** Start of TASK DATA **
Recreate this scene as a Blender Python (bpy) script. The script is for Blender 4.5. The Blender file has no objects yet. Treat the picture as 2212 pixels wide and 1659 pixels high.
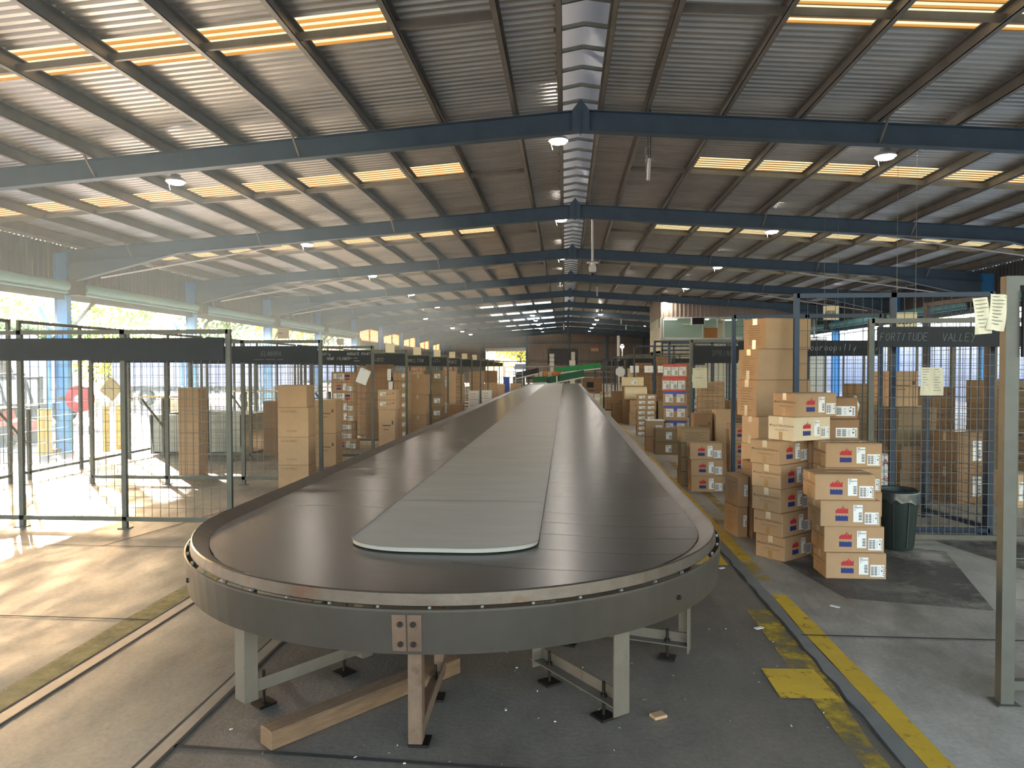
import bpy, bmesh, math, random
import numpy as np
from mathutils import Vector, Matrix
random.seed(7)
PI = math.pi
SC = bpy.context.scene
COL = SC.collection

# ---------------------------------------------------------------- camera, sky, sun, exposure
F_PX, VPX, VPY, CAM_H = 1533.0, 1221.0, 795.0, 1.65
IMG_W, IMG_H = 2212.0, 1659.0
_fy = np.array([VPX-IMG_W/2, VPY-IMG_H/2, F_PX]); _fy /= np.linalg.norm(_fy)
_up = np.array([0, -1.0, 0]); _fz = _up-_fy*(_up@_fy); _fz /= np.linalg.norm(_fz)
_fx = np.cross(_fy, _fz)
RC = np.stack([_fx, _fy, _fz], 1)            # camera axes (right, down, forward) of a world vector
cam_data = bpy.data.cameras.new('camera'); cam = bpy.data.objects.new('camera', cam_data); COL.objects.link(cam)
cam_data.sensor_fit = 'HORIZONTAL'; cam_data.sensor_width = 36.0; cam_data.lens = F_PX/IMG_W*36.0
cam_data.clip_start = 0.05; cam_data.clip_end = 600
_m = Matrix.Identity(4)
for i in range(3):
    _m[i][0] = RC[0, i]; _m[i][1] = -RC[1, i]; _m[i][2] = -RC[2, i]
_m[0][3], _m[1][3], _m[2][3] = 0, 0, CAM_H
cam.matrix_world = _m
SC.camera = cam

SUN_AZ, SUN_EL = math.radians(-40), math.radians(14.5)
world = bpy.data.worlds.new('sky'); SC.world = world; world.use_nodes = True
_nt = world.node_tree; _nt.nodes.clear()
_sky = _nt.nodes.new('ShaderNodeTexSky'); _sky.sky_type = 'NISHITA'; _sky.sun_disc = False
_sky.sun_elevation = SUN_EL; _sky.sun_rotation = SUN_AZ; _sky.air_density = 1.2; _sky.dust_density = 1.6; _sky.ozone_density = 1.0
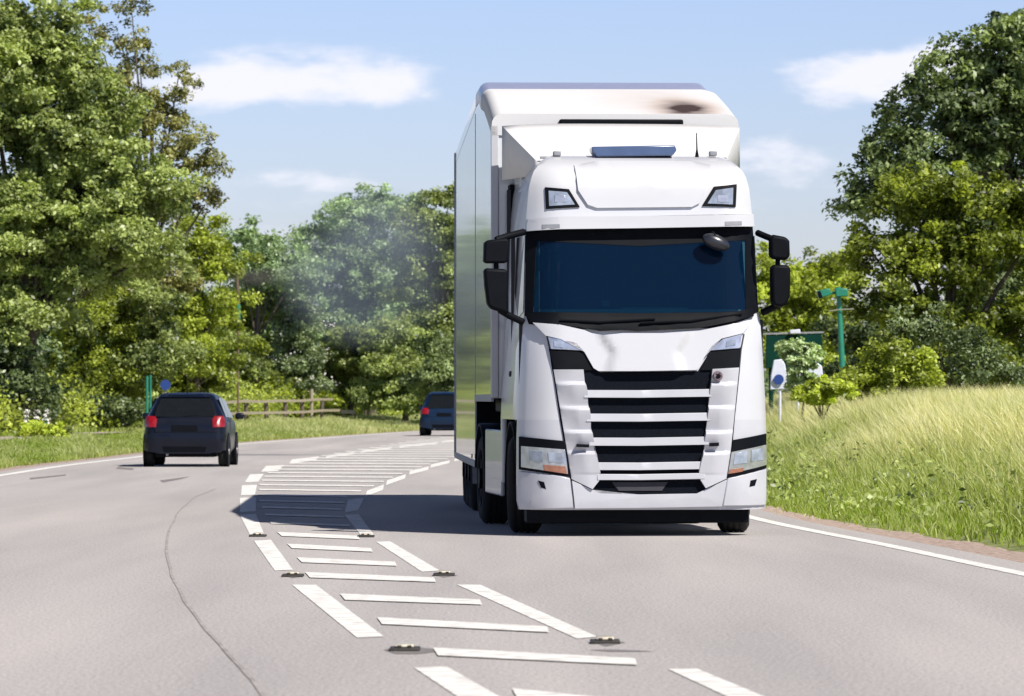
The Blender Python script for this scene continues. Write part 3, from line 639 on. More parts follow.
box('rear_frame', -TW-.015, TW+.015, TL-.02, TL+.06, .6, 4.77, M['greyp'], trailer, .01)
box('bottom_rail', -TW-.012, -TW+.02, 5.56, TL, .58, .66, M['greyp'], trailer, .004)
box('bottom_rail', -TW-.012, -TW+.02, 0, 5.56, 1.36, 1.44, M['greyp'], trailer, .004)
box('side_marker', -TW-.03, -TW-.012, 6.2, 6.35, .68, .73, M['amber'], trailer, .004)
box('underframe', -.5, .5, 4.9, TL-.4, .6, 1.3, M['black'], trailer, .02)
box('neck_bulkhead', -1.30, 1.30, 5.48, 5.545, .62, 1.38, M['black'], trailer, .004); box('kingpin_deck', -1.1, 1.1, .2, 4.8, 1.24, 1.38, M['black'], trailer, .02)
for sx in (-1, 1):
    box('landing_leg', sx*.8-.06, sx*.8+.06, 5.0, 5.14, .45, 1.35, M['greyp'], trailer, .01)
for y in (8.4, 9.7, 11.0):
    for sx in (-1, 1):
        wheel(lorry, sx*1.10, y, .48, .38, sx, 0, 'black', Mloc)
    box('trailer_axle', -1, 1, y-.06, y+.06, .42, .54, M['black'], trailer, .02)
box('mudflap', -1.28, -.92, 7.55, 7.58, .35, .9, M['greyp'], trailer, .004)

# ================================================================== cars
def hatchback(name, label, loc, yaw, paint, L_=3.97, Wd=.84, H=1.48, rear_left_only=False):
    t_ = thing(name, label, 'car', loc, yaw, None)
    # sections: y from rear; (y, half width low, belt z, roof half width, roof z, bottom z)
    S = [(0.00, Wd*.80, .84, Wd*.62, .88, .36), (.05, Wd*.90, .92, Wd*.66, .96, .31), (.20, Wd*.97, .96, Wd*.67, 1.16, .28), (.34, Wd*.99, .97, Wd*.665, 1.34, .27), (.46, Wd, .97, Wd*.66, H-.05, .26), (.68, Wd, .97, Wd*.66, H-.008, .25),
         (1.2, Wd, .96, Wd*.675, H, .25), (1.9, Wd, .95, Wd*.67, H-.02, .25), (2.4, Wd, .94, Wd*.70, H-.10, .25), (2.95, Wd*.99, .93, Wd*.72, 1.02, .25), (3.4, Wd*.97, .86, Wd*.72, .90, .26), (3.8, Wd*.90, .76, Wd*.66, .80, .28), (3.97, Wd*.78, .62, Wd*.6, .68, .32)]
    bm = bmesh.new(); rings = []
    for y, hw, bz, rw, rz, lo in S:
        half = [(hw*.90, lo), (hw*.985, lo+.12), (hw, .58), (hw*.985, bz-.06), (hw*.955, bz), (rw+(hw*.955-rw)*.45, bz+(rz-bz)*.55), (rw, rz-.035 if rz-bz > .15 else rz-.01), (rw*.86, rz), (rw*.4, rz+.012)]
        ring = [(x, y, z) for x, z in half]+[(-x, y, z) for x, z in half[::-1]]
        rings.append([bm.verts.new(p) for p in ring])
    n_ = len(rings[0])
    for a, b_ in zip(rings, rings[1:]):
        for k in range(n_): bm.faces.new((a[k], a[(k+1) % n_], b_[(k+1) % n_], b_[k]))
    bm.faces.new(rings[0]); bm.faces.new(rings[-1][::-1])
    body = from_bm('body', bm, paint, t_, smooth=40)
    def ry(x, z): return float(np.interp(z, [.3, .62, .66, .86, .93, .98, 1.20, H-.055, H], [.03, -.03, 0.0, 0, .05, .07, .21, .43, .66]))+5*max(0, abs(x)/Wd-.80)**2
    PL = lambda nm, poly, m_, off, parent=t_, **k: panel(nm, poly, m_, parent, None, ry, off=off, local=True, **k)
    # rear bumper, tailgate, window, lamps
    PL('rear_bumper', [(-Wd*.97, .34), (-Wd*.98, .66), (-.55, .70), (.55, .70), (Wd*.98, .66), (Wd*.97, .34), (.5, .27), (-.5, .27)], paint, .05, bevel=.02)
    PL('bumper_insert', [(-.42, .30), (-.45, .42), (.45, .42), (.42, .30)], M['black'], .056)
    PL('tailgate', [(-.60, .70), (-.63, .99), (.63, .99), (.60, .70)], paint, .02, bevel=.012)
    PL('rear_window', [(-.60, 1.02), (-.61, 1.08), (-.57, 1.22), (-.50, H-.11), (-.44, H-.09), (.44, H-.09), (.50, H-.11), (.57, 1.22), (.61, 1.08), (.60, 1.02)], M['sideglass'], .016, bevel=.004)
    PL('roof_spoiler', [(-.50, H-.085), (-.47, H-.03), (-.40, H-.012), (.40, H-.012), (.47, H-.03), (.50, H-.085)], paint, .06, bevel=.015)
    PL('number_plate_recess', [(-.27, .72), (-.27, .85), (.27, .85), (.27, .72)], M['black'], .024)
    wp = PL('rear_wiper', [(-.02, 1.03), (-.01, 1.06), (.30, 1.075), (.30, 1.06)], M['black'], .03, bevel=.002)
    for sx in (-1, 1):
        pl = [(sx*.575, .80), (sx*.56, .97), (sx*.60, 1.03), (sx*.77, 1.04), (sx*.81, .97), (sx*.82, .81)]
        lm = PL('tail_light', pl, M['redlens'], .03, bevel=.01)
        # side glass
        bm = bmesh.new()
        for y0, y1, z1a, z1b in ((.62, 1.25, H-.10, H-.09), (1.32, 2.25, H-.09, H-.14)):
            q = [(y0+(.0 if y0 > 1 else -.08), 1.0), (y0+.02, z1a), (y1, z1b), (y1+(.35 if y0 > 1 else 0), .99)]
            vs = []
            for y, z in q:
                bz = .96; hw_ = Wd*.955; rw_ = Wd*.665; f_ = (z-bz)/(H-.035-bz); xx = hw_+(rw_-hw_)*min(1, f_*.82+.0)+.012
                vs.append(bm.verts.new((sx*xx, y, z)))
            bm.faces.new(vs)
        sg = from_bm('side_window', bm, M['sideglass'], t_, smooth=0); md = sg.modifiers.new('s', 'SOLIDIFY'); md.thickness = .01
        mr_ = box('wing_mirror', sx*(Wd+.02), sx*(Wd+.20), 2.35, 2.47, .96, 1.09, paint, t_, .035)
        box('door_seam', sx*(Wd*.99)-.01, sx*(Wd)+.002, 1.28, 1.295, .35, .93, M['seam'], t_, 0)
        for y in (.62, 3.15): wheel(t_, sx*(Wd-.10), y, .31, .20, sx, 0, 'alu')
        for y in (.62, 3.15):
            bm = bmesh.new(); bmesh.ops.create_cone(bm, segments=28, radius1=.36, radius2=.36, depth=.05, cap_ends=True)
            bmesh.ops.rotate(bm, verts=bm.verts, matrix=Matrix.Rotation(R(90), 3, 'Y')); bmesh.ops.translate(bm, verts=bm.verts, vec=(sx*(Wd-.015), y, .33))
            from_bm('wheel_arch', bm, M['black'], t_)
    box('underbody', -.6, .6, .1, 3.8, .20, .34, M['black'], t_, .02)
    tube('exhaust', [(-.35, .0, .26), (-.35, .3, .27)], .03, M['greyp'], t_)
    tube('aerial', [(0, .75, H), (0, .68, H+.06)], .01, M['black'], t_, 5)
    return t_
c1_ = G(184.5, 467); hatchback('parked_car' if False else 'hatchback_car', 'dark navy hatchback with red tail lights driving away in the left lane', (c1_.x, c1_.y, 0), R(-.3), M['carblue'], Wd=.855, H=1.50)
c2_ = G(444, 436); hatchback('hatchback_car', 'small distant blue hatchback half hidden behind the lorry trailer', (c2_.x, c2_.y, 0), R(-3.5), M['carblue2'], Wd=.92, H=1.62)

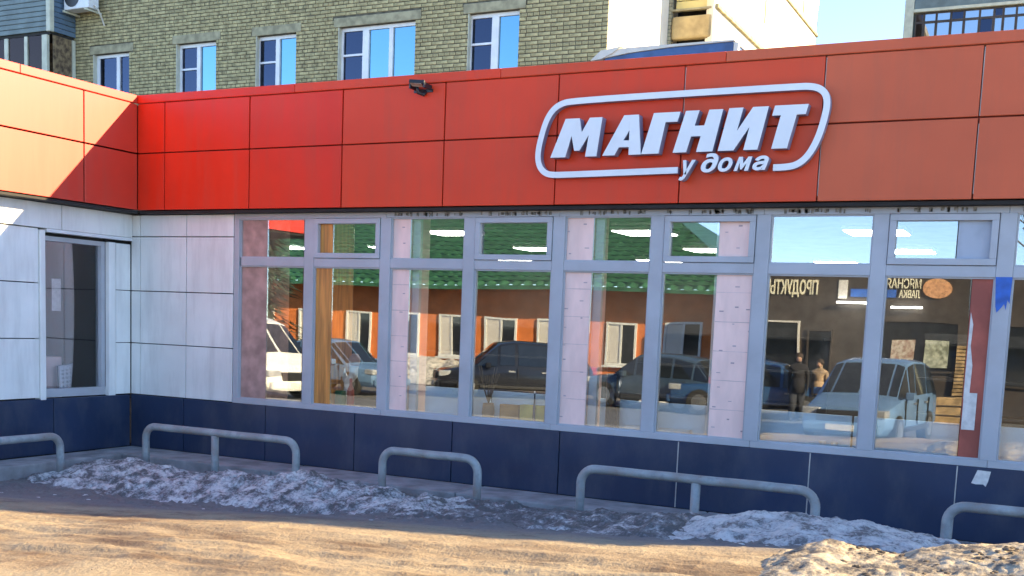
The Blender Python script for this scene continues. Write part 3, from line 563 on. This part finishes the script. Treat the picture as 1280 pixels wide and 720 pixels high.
** End of TASK DATA **
STATED TASK -
Show all lines from the data above in which the word "Treat" appears.

THE OUTPUT -
Recreate this scene as a Blender Python (bpy) script. The script is for Blender 4.5. The Blender file has no objects yet. Treat the picture as 2212 pixels wide and 1659 pixels high.
The Blender Python script for this scene continues. Write part 3, from line 563 on. This part finishes the script. Treat the picture as 1280 pixels wide and 720 pixels high.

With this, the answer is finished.